— Start —
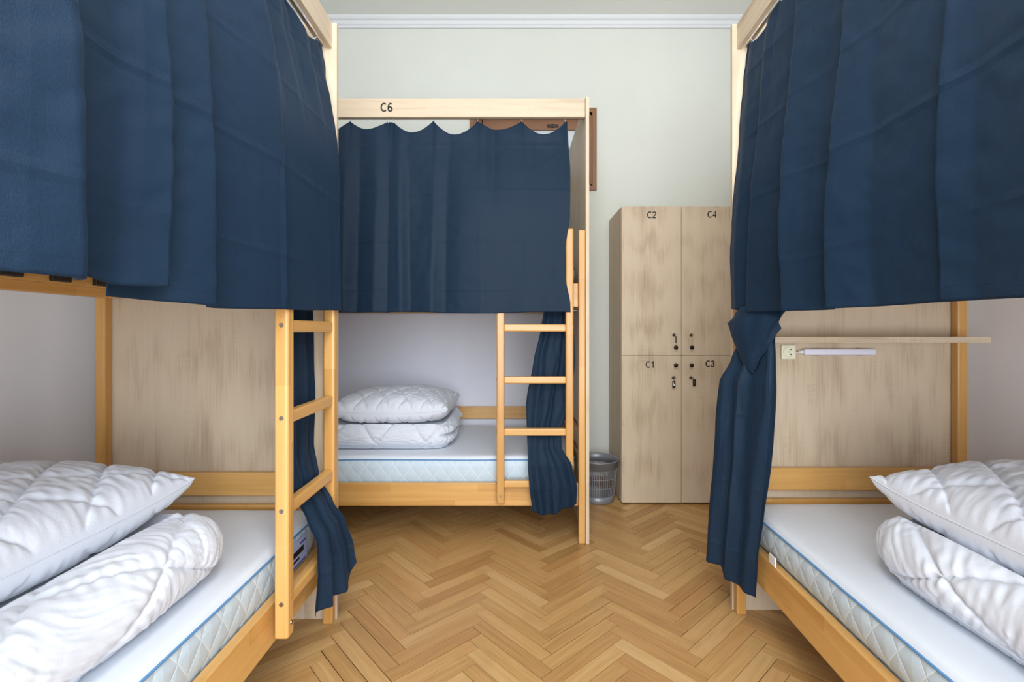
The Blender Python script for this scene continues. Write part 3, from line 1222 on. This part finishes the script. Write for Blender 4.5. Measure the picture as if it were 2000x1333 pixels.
MT = 0.4235        # mattress top
duvet('folded white quilted duvet on the mattress of the left bunk', (-1.083, 0.83, MT), 0.715, 0.92, 0.172, 0.0, 3.0, cap=(-1.47, -0.925, 0.64, 1.24, MT + 0.197 - 0.0645 - 0.008),
      groove_side=[('y', 1, -0.01, 0.003)])
duvet('folded white quilted duvet on the mattress of the right bunk', (1.235, 0.81, MT), 0.675, 0.94, 0.172, -0.04, 17.0, cap=(1.025, 1.56, 0.64, 1.23, MT + 0.197 - 0.0645 - 0.008),
      groove_side=[('y', 1, -0.01, 0.003)])
duvet('folded white quilted duvet on the mattress of the C6 bunk at the back', (-0.715, 2.80, MT), 0.80, 0.66, 0.160, 0.0, 29.0, cap=(-0.96, -0.38, 2.52, 3.02, MT + 0.192 - 0.057 - 0.008),
      groove_side=[('x', 1, 0.0, 0.03)], d=0.26)
pillow('pillow', 'white quilted pillow on top of the duvet on the left bunk', 'pillow', (-1.180, 0.950, MT + 0.197), 0.62, 0.70, 0.215, 0.0, 5.0,
       grp='white quilted pillows')
pillow('pillow', 'white quilted pillow on top of the duvet on the right bunk', 'pillow', (1.275, 0.945, MT + 0.197), 0.62, 0.70, 0.215, -0.05, 21.0,
       grp='white quilted pillows')
pillow('pillow', 'white quilted pillow on top of the duvet on the C6 bunk at the back', 'pillow', (-0.66, 2.76, MT + 0.192), 0.64, 0.56, 0.190, 0.0, 33.0,
       grp='white quilted pillows')


# ------------------------------------------------------------------ curtains
def solid_sheet(name, P, U, nu, nv, mat, parent, loc, thick=0.0012):
    """grid surface P[i][j] (world) with UVs in metres and real thickness"""
    verts, faces = [], []
    for i in range(nu + 1):
        for j in range(nv + 1):
            verts.append(P[i][j] - Vector(loc))

    def k(i, j):
        return i * (nv + 1) + j
    for i in range(nu):
        for j in range(nv):
            faces.append((k(i, j), k(i + 1, j), k(i + 1, j + 1), k(i, j + 1)))
    me = bpy.data.meshes.new(name)
    me.from_pydata([tuple(v) for v in verts], [], faces)
    uvl = me.uv_layers.new(name='UVMap')
    li = 0
    for f in faces:
        for vi in f:
            uvl.data[li].uv = U[vi // (nv + 1)][vi % (nv + 1)]
            li += 1
    o = link(name, me, mat, parent, (0, 0, 0) if parent else loc, smooth=True)
    md = o.modifiers.new('cloth_thickness', 'SOLIDIFY')
    md.thickness = thick
    md.offset = 0
    return o


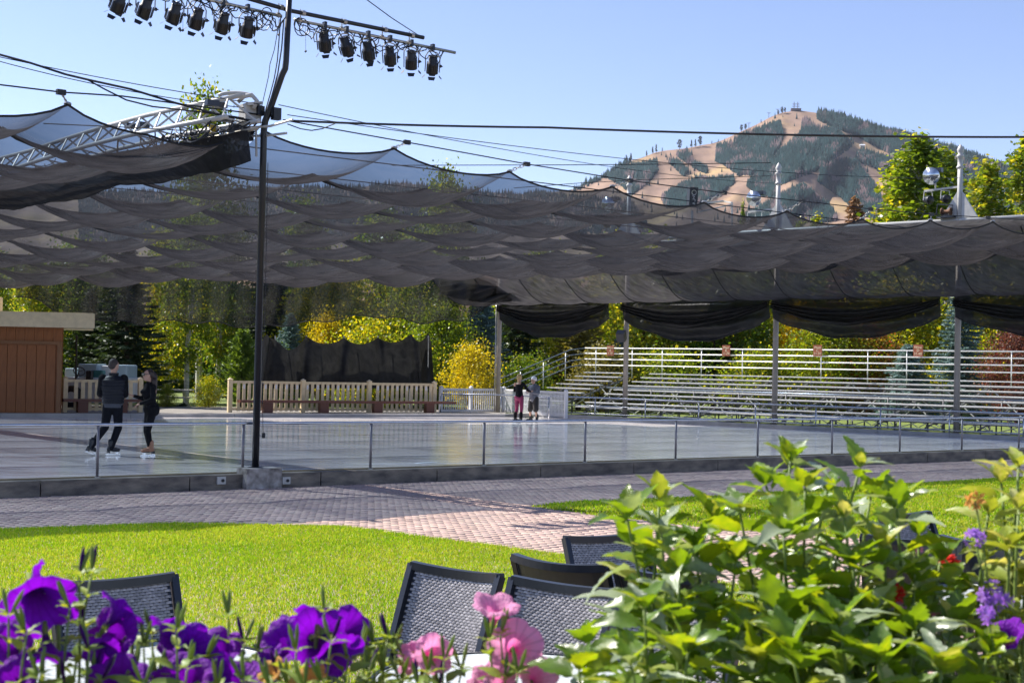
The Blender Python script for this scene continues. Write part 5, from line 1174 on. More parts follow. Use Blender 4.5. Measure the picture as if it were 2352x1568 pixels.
— End —
**BRIEF**
Return the entries unchanged, save for the pictures, which do not belong in the copy.

**SOLUTION BELOW**
The Blender Python script for this scene continues. Write part 3, from line 1222 on. This part finishes the script. Write for Blender 4.5. Measure the picture as if it were 2000x1333 pixels.
MT = 0.4235        # mattress top
duvet('folded white quilted duvet on the mattress of the left bunk', (-1.083, 0.83, MT), 0.715, 0.92, 0.172, 0.0, 3.0, cap=(-1.47, -0.925, 0.64, 1.24, MT + 0.197 - 0.0645 - 0.008),
      groove_side=[('y', 1, -0.01, 0.003)])
duvet('folded white quilted duvet on the mattress of the right bunk', (1.235, 0.81, MT), 0.675, 0.94, 0.172, -0.04, 17.0, cap=(1.025, 1.56, 0.64, 1.23, MT + 0.197 - 0.0645 - 0.008),
      groove_side=[('y', 1, -0.01, 0.003)])
duvet('folded white quilted duvet on the mattress of the C6 bunk at the back', (-0.715, 2.80, MT), 0.80, 0.66, 0.160, 0.0, 29.0, cap=(-0.96, -0.38, 2.52, 3.02, MT + 0.192 - 0.057 - 0.008),
      groove_side=[('x', 1, 0.0, 0.03)], d=0.26)
pillow('pillow', 'white quilted pillow on top of the duvet on the left bunk', 'pillow', (-1.180, 0.950, MT + 0.197), 0.62, 0.70, 0.215, 0.0, 5.0,
       grp='white quilted pillows')
pillow('pillow', 'white quilted pillow on top of the duvet on the right bunk', 'pillow', (1.275, 0.945, MT + 0.197), 0.62, 0.70, 0.215, -0.05, 21.0,
       grp='white quilted pillows')
pillow('pillow', 'white quilted pillow on top of the duvet on the C6 bunk at the back', 'pillow', (-0.66, 2.76, MT + 0.192), 0.64, 0.56, 0.190, 0.0, 33.0,
       grp='white quilted pillows')


# ------------------------------------------------------------------ curtains
def solid_sheet(name, P, U, nu, nv, mat, parent, loc, thick=0.0012):
    """grid surface P[i][j] (world) with UVs in metres and real thickness"""
    verts, faces = [], []
    for i in range(nu + 1):
        for j in range(nv + 1):
            verts.append(P[i][j] - Vector(loc))

    def k(i, j):
        return i * (nv + 1) + j
    for i in range(nu):
        for j in range(nv):
            faces.append((k(i, j), k(i + 1, j), k(i + 1, j + 1), k(i, j + 1)))
    me = bpy.data.meshes.new(name)
    me.from_pydata([tuple(v) for v in verts], [], faces)
    uvl = me.uv_layers.new(name='UVMap')
    li = 0
    for f in faces:
        for vi in f:
            uvl.data[li].uv = U[vi // (nv + 1)][vi % (nv + 1)]
            li += 1
    o = link(name, me, mat, parent, (0, 0, 0) if parent else loc, smooth=True)
    md = o.modifiers.new('cloth_thickness', 'SOLIDIFY')
    md.thickness = thick
    md.offset = 0
    return o


The Blender Python script for this scene continues. Write part 5, from line 1174 on. More parts follow. Use Blender 4.5. Measure the picture as if it were 2352x1568 pixels.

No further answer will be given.